1. Formalization of Hop-Independent Fidelity: The paper introduces a rigorous framework to quantify the resource cost of recovering elementary-link quality in multi-hop networks, independent of specific network topologies.
2. Resource Benchmarking: It provides a quantitative benchmark for the minimum raw-copy budget ($n_0$) required to achieve hop-independent fidelity, distinguishing between fidelity bottlenecks (input quality too low for purification) and operational bottlenecks (insufficient copies to meet success probability).
3. Comparative Protocol Analysis: The study systematically compares recursive BBPSSW against higher-order Jansen protocols, evaluating their performance across varying path lengths and success thresholds.
4. Feasibility Landscapes: The authors map the feasible operating regions, identifying the analytical boundary defined by the Werner entanglement condition ($w_0^\ell > 1/3$) and characterizing how resource requirements scale with path length and link quality.

Results

• Threshold Structure: The feasibility of hop-independent recovery is governed primarily by the raw end-to-end quality $w_0^\ell$. A necessary condition for any purification-based recovery is $w_0^\ell > 1/3$ (the entanglement threshold). Below this, the state is separable, and purification cannot create entanglement.
• Superiority of Multi-Copy Protocols: The Jansen family of higher-order protocols significantly outperforms recursive BBPSSW.
  • Across the evaluated grid, the Jansen protocols require fewer copies than BBPSSW at more than 96% of shared feasible points.
  • At a success threshold of $p_{th} = 0.70$, the median copy budget drops from 268 (BBPSSW) to 30 (Jansen).
  • The Jansen protocols also expand the feasible region, allowing recovery for elementary-link qualities closer to the theoretical entanglement boundary compared to BBPSSW.
• Recursion Depth: The Jansen protocols achieve recovery with much shallower purification schedules. The median recursion depth for BBPSSW is $k=6$, whereas for Jansen protocols, it is typically $k=1$ (single-round) or $k=2$.
• Impact of Success Threshold: Increasing the success threshold ($p_{th}$) increases the required copy budget but does not qualitatively change the feasible region or the optimal protocol selection. The success threshold acts primarily as an operational multiplier for resources.

Significance and Claims
The paper claims to provide a quantitative purification-resource benchmark for assessing the practicality of future quantum data-center architectures. It establishes that while multi-hop distribution inherently degrades state quality, hop-independent fidelity is achievable if the network can supply a sufficient number of raw copies.

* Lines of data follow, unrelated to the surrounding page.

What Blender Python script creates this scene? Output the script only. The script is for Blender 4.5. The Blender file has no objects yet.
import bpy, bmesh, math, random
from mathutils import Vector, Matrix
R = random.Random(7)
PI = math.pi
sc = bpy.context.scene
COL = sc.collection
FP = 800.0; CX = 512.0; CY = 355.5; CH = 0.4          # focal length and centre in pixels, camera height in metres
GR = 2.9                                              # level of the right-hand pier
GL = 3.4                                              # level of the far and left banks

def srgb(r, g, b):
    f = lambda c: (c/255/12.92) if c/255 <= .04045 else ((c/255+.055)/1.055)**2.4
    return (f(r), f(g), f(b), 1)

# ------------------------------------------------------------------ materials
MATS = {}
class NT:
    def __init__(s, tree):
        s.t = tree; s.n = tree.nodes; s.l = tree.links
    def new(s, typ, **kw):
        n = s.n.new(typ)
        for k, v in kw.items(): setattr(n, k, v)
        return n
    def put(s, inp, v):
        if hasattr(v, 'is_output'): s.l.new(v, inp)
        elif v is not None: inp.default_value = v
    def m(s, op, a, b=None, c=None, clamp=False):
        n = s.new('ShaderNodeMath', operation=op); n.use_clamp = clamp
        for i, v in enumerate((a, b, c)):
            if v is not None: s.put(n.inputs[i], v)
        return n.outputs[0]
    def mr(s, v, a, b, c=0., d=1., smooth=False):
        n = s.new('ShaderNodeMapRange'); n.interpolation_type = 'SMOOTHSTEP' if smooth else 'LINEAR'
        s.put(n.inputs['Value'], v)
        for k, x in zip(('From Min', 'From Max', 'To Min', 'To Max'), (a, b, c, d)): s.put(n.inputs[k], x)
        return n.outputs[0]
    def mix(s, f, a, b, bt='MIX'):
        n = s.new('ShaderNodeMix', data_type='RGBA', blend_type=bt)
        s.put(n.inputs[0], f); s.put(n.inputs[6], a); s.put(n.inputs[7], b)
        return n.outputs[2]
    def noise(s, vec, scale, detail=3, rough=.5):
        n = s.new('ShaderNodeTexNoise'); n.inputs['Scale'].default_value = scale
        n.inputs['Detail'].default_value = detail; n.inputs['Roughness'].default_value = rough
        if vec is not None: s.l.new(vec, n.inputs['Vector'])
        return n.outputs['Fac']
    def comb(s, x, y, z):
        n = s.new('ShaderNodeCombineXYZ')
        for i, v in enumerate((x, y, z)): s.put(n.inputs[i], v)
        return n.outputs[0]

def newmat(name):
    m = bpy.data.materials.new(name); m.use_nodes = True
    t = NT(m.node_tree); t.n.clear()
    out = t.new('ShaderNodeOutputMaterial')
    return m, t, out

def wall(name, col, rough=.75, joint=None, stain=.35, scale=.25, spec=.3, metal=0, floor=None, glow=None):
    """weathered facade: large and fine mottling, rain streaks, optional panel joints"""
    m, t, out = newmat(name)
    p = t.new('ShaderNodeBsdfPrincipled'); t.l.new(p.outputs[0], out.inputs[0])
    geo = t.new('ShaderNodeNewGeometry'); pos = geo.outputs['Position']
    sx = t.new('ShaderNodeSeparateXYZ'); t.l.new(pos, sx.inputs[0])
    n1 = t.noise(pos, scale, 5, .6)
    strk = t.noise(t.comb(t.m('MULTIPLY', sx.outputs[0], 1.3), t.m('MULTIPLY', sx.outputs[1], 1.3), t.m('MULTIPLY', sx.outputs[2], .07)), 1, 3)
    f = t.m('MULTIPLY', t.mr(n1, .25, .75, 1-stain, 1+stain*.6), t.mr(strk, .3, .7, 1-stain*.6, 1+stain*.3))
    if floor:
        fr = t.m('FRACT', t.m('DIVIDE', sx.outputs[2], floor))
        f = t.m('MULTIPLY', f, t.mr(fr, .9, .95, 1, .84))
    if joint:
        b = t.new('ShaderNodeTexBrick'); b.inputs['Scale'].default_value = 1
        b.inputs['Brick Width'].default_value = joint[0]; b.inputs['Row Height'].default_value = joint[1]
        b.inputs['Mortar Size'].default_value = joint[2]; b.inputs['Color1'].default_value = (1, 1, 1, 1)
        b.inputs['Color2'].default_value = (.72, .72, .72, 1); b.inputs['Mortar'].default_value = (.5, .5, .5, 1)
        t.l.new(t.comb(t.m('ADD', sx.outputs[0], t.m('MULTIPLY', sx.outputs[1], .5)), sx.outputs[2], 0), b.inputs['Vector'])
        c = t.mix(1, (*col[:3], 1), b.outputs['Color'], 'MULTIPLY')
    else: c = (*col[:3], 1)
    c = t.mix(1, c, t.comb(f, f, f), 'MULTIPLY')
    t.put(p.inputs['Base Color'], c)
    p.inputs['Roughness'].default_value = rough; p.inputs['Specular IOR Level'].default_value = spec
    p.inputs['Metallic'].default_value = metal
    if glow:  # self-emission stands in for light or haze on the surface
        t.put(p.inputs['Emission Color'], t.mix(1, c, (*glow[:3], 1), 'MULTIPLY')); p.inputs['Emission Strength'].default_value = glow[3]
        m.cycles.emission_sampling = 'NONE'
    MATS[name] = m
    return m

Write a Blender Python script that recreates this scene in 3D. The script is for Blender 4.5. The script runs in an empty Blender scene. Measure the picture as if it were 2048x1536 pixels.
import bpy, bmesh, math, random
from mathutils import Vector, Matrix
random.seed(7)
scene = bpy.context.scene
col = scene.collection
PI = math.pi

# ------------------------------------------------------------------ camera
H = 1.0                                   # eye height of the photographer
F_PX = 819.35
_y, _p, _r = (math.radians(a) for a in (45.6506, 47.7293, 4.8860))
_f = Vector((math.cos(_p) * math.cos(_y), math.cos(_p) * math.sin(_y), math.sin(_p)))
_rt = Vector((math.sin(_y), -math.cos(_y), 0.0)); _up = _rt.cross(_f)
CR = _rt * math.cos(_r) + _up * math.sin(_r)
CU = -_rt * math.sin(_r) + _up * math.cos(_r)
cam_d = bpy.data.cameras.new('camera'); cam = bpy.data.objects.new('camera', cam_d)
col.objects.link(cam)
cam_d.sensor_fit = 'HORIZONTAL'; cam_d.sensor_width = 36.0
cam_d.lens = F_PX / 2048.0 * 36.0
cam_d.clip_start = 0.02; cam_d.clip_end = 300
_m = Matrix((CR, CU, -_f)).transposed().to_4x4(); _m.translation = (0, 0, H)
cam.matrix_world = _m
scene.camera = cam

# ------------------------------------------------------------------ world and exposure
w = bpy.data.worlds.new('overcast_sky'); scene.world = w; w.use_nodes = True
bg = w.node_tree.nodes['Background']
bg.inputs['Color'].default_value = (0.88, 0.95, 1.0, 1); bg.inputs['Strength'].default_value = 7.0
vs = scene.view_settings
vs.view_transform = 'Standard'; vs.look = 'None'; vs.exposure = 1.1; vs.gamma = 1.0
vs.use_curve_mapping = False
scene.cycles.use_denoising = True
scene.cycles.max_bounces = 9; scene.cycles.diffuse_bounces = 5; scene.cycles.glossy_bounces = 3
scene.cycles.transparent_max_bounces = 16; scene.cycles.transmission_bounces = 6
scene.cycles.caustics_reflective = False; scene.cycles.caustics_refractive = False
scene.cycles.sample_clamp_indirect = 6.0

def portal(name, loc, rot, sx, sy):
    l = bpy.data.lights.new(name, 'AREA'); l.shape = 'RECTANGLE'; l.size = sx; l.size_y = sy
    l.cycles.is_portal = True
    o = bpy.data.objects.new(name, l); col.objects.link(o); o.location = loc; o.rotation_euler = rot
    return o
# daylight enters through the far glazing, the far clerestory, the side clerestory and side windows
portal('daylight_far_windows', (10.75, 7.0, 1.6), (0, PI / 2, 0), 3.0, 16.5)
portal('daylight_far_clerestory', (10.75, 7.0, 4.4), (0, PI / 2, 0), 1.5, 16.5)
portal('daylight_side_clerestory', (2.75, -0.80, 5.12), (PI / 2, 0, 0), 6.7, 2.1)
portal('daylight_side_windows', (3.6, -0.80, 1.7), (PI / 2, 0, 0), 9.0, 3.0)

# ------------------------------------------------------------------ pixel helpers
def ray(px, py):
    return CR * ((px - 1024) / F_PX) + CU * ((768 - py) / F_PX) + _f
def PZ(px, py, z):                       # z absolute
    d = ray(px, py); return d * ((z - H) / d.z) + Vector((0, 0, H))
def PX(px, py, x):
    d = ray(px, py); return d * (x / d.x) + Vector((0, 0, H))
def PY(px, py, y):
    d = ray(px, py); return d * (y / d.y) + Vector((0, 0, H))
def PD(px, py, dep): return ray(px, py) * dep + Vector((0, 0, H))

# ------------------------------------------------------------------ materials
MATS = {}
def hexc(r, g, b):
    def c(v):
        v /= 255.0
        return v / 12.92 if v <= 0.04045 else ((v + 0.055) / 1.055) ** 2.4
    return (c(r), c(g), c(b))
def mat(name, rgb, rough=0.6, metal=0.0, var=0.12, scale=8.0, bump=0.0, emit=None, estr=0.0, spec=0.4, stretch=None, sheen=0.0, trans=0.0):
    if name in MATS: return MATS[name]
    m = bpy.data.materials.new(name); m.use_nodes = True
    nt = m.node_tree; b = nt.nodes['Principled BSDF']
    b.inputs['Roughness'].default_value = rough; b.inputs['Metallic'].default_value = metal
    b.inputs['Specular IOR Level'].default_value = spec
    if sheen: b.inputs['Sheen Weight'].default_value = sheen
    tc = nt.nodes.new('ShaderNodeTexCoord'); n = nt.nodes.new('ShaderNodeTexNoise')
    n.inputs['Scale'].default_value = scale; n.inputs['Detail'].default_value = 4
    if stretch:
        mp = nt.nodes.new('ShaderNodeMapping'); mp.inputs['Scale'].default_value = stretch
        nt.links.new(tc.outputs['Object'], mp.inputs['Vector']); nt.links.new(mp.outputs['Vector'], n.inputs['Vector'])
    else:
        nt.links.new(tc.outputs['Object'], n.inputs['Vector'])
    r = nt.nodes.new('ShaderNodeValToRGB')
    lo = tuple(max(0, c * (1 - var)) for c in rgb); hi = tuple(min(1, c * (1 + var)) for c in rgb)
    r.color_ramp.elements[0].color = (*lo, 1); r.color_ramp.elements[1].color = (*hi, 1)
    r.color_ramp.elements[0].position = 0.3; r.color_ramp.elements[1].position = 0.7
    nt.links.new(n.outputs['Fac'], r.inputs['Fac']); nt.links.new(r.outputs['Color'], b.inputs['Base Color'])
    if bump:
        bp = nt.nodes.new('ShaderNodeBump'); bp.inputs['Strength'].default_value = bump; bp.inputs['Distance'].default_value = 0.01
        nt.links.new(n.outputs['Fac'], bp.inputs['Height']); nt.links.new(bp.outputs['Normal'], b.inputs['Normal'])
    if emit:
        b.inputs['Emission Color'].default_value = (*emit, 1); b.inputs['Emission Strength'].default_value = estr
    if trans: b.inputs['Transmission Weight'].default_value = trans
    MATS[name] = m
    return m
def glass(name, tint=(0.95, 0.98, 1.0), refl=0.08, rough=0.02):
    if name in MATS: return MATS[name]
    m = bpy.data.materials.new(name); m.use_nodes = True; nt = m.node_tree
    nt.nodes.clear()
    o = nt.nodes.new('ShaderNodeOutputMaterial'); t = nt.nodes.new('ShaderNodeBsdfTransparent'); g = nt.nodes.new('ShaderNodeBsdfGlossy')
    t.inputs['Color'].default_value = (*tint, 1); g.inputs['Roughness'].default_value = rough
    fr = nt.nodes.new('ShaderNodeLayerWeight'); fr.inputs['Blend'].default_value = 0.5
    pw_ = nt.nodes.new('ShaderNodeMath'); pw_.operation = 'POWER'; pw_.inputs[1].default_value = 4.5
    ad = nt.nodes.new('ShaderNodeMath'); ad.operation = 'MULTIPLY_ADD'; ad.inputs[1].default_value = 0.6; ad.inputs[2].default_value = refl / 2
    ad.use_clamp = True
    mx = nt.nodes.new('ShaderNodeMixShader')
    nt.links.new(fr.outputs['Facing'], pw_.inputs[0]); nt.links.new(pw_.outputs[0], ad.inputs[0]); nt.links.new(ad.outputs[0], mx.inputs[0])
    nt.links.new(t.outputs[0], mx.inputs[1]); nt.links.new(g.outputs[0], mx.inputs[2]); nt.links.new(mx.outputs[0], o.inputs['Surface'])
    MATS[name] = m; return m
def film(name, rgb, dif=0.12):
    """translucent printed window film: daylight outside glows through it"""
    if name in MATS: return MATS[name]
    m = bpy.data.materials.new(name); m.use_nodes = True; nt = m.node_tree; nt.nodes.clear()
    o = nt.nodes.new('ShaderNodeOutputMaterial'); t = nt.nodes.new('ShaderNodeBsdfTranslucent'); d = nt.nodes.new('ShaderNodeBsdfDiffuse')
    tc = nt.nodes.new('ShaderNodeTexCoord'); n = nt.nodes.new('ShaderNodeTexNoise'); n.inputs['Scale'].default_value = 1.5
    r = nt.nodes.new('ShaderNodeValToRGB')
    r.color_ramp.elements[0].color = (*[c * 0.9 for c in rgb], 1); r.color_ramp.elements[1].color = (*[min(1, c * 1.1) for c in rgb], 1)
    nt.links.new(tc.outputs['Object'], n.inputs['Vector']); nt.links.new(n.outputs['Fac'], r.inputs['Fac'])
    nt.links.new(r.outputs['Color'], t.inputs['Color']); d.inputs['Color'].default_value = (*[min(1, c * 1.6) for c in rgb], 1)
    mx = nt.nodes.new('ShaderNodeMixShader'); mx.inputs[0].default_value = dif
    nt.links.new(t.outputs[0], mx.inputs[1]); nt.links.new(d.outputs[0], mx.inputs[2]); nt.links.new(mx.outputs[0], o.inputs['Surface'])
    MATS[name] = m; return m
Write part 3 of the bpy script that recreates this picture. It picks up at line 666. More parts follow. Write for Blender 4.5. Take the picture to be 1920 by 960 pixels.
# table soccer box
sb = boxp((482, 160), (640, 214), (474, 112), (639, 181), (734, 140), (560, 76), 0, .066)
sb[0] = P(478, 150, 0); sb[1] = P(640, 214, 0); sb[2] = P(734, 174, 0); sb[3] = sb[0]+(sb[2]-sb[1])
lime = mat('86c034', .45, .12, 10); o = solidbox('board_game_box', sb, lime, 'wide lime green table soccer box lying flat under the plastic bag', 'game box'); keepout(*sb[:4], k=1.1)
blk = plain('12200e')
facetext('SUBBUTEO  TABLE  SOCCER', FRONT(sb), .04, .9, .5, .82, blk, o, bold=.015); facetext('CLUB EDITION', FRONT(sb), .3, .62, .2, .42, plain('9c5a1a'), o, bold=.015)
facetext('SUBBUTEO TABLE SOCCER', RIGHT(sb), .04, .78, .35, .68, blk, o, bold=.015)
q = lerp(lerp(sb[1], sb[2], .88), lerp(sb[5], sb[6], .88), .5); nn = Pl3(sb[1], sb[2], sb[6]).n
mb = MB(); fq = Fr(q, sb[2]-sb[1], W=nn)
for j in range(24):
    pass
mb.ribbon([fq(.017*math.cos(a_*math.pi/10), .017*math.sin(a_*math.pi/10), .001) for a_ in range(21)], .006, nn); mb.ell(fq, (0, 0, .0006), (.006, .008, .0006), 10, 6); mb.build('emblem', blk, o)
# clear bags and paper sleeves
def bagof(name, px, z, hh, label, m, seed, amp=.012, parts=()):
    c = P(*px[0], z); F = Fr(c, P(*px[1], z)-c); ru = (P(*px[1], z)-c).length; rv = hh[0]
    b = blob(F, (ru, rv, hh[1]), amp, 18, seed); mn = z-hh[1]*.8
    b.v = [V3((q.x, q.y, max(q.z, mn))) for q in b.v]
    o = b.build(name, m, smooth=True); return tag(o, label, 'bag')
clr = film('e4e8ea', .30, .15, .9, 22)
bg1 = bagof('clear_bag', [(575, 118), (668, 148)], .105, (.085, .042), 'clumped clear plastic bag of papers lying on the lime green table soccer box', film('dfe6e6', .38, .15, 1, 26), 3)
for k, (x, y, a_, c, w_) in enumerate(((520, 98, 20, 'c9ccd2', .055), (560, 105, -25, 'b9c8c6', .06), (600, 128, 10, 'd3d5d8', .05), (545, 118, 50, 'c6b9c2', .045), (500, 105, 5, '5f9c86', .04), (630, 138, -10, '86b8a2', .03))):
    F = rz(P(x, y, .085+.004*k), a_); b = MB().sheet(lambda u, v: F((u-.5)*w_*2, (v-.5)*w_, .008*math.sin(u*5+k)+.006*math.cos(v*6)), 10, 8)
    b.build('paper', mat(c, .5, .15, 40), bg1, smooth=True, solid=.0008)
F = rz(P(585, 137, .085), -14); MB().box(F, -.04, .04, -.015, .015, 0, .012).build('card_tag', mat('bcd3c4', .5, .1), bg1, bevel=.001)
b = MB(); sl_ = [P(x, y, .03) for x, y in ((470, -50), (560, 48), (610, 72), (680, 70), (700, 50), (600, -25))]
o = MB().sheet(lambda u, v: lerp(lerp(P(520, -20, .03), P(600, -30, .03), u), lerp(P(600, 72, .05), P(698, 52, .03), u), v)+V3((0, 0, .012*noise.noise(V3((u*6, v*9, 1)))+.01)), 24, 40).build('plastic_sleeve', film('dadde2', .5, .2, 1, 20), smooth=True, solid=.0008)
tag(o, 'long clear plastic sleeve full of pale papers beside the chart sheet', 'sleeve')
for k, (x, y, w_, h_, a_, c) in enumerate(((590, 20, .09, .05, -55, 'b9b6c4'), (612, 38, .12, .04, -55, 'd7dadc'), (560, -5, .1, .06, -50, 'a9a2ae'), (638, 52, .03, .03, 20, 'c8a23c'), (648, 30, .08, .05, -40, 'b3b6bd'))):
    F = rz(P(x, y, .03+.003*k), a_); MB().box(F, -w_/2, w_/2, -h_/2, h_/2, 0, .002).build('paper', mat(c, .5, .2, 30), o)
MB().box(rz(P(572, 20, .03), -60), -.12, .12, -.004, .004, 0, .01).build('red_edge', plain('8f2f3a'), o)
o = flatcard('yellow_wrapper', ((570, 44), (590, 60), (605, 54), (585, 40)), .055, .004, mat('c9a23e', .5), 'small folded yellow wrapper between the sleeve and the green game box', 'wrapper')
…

The authors emphasize that their black-box model isolates the purification requirement, serving as a necessary resource benchmark. It does not claim that a specific topology can supply these copies, but rather specifies the target that any concrete architecture (via path diversity, multiplexing, or memory scheduling) must meet. The results suggest that multi-copy purification strategies (specifically higher-order $r$-to-1 protocols) are essential for making hop-independent fidelity feasible in multi-hop regimes, as they substantially reduce the copy budget and recursion depth compared to traditional pairwise purification.

The paper concludes that these findings offer a starting point for designing network architectures capable of supporting high-quality end-to-end entanglement, while noting that future work must address topology-aware implementations, multi-demand scheduling, and heterogeneous input states.